(The request)
Wherever the string "this" occurs in a line of these records, report that line.

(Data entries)
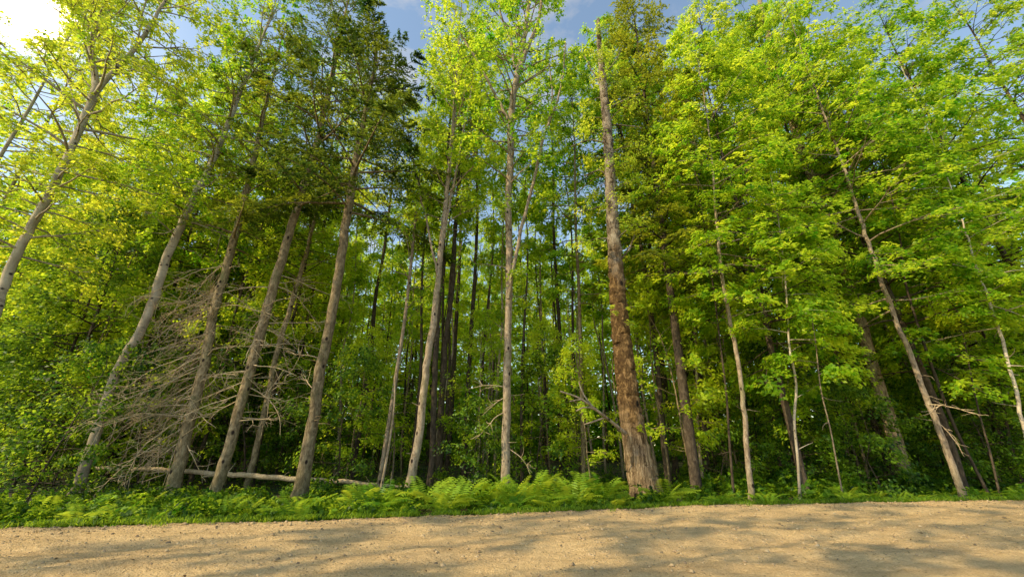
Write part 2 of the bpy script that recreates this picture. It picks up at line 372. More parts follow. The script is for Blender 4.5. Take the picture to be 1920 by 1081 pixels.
# the road follows its far edge; local grid (s along x, d across)
def road_mesh():
    xs = np.unique(np.r_[np.linspace(-60, -12, 60), np.linspace(-12, 16, 620), np.linspace(16, 70, 60)])
    ds = np.unique(np.r_[np.linspace(-9, -5, 30), np.linspace(-5, 0, 240), [.03, .08, .15, .22]])
    X, Dd = np.meshgrid(xs, ds); rng = np.random.default_rng(5)
    wig = .05*snoise(X, X*0, 2.1)+.025*snoise(X, X*0, 7, 1)
    Y = edge_y(X)+Dd+wig*np.clip((Dd+1)/1, 0, 1)
    Z = ground_z(X, edge_y(X)-.5)*0+.02*snoise(X, Y, .9)+.014*snoise(X, Y, 4, 1)+.007*snoise(X, Y, 11, 2)+rng.normal(0, .0022, X.shape)
    Z += .03*np.exp(-((Dd+.25)/.25)**2)+.015*snoise(X, Dd*6, .8, 4)
    Z -= .03*np.exp(-((Dd+1.7+.1*snoise(X, X*0, .5))/.32)**2)+.035*np.exp(-((Dd+3.4+.12*snoise(X, X*0, .45, 2))/.36)**2)
    Z = np.where(Dd > 0, Z-Dd*1.0, Z)
    V = np.stack([X, Y, Z], -1).reshape(-1, 3); nx, ny = len(xs), len(ds); i = np.arange(ny-1)[:, None]*nx; j = np.arange(nx-1)[None]
    Q = np.stack([i+j, i+j+1, i+nx+j+1, i+nx+j], -1).reshape(-1, 4)
    return build_mesh('dirt_road', V, Q, M['road'], smooth=True)
tag(obj('dirt_road', road_mesh()), 'sandy dirt road with dappled sunlight', 'road', kind='structure')
def grit():
    rng = np.random.default_rng(9); n = 14000
    x = rng.uniform(-11, 16, n); d = -np.abs(rng.uniform(0, 4.6, n)); y = edge_y(x)+d
    d = np.where(rng.random(n) < .35, -np.abs(rng.normal(0, .3, n)), d); y = edge_y(x)+d; r = .003+.02*rng.random(n)**10+.005*rng.random(n)
    z = .02*snoise(x, y, .9)+.014*snoise(x, y, 4, 1)+.007*snoise(x, y, 11, 2)+.03*np.exp(-((d+.25)/.25)**2)+.015*snoise(x, d*6, .8, 4)+r*.25
    ring = []; base = np.array([[1, 0, 0], [0, 1, 0], [-1, 0, 0], [0, -1, 0], [.6, .1, .6], [0, .6, .62], [-.6, 0, .6], [0, -.6, .58]], float)
    base = np.vstack([base[:4]*[1, 1, 1], base[4:]])
    V = np.stack([x, y, z], 1)[:, None]+(base[None]*rng.uniform(.6, 1.3, (n, 8, 3)))*r[:, None, None]*rng.uniform(.8, 1.6, (n, 1, 3))
    q = np.array([[0, 1, 5, 4], [1, 2, 6, 5], [2, 3, 7, 6], [3, 0, 4, 7], [4, 5, 6, 7]])
    Q = (q[None]+np.arange(n)[:, None, None]*8).reshape(-1, 4)
    return build_mesh('gravel', V.reshape(-1, 3), Q, M['grit'])
tag(obj('gravel', grit()), 'loose grit and small stones scattered on the sandy road', 'gravel', kind='stuff')

def road_z(x, y, d):
    return .02*snoise(x, y, .9)+.014*snoise(x, y, 4, 1)+.007*snoise(x, y, 11, 2)+.03*np.exp(-((d+.25)/.25)**2)+.015*snoise(x, d*6, .8, 4)
def litter():
    rng = np.random.default_rng(19); lv = Leaves(); n = 1500
    x = rng.uniform(-10, 15, n); d = np.where(rng.random(n) < .55, -np.abs(rng.normal(0, .35, n)), -rng.uniform(0, 4.6, n)); y = edge_y(x)+d
    U = np.c_[rng.normal(0, 1, (n, 2)), rng.normal(0, .15, n)]; N = np.c_[rng.normal(0, .35, (n, 2)), np.ones(n)]; L = rng.uniform(.015, .06, n)
    lv.add(np.c_[x, y, road_z(x, y, d)+.012], U, N, L, L*rng.choice([.08, .3, .55], n), rng.uniform(0, 1, n))
    return lv.mesh('leaf_litter', M['litter_leaf'])
M['litter_leaf'] = leaf_mat('dry_leaf', (.05, .03, .015), (.16, .09, .04), (.38, .27, .13), (.1, .05, .02), (.4, .25, .1), trans=.2)
tag(obj('leaf_litter', litter()), 'dry leaves, needles and twig bits lying on the sandy road', 'leaf litter', kind='stuff')
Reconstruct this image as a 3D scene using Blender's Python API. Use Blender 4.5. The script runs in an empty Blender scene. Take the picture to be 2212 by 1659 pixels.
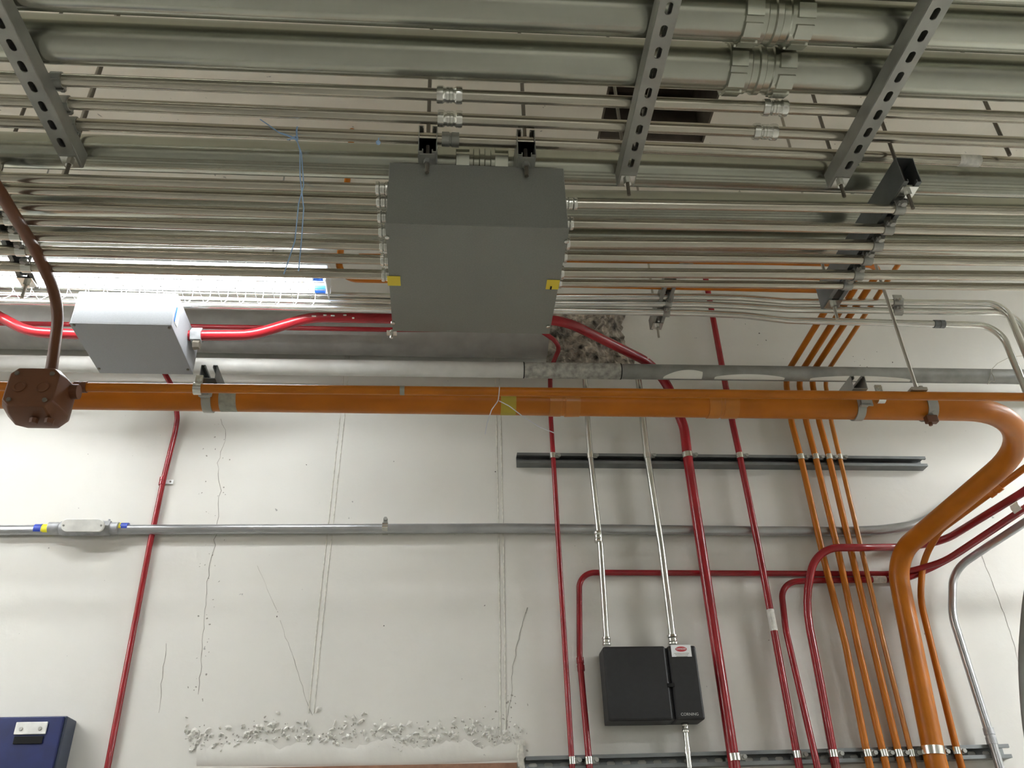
import bpy, bmesh, math, random
from mathutils import Vector as V, Matrix
random.seed(7)
SC = bpy.context.scene
COL = SC.collection

# ------------------------------------------------------------------ camera
FPX = 1878.76                        # focal length in pixels of the 2212 wide frame
EYE = V((0, 0, 1.6))
YAW, PITCH, ROLL = 0.09097464, 0.5505862, -0.03355014
_f = V((math.sin(YAW)*math.cos(PITCH), math.cos(YAW)*math.cos(PITCH), math.sin(PITCH)))
_r = V((math.cos(YAW), -math.sin(YAW), 0))
_u = _r.cross(_f)
CR = math.cos(ROLL)*_r + math.sin(ROLL)*_u
CU = -math.sin(ROLL)*_r + math.cos(ROLL)*_u
CF = _f
cam_d = bpy.data.cameras.new('camera')
cam_d.sensor_width = 36; cam_d.lens = FPX*36/2212
cam_d.clip_start = 0.02; cam_d.clip_end = 60
cam = bpy.data.objects.new('camera', cam_d)
mw = Matrix((CR, CU, -CF)).transposed().to_4x4(); mw.translation = EYE
cam.matrix_world = mw
COL.objects.link(cam); SC.camera = cam

# ------------------------------------------------------------------ world and exposure
w = bpy.data.worlds.new('world'); SC.world = w; w.use_nodes = True
w.node_tree.nodes['Background'].inputs[0].default_value = (0.9, 0.95, 1, 1)
w.node_tree.nodes['Background'].inputs[1].default_value = 0.02
SC.view_settings.view_transform = 'Standard'
SC.view_settings.look = 'None'
SC.view_settings.gamma = 1
SC.view_settings.use_curve_mapping = False
SC.view_settings.exposure = 3.82
TUBE_POWER = 3.3
SIDE_FILL_POWER = 12.5
HIGH_FILL_POWER = 8.0                    # emission of the tubes; side and high ones serve added fill lamps
TUBE_COLOR = (0.96, 0.99, 1.0)

# ------------------------------------------------------------------ room measures (metres, eye at z 1.6)
WALL_Y = 3.0
CEIL_Z = 4.22
X_LEFT, X_RIGHT = -3.4, 4.6
Y_BACK = -4.0

def at(x, y, Y=None, Z=None, X=None, t=None):
    """world point on the sight line of a photograph pixel, at a known depth Y, height Z (above the eye) or X"""
    d = CR*((x-1106)/FPX) + CU*((829.5-y)/FPX) + CF
    if Y is not None: t = Y/d.y
    elif Z is not None: t = Z/d.z
    elif X is not None: t = X/d.x
    return EYE + d*t
def zc(p): return (p-EYE).dot(CF)
def rad(p, px): return px*zc(p)/FPX/2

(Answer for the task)
Write part 2 of the bpy script that recreates this picture. It picks up at line 372. More parts follow. The script is for Blender 4.5. Take the picture to be 1920 by 1081 pixels.
Reconstruct this image as a 3D scene using Blender's Python API. Use Blender 4.5. The script runs in an empty Blender scene. Take the picture to be 2212 by 1659 pixels.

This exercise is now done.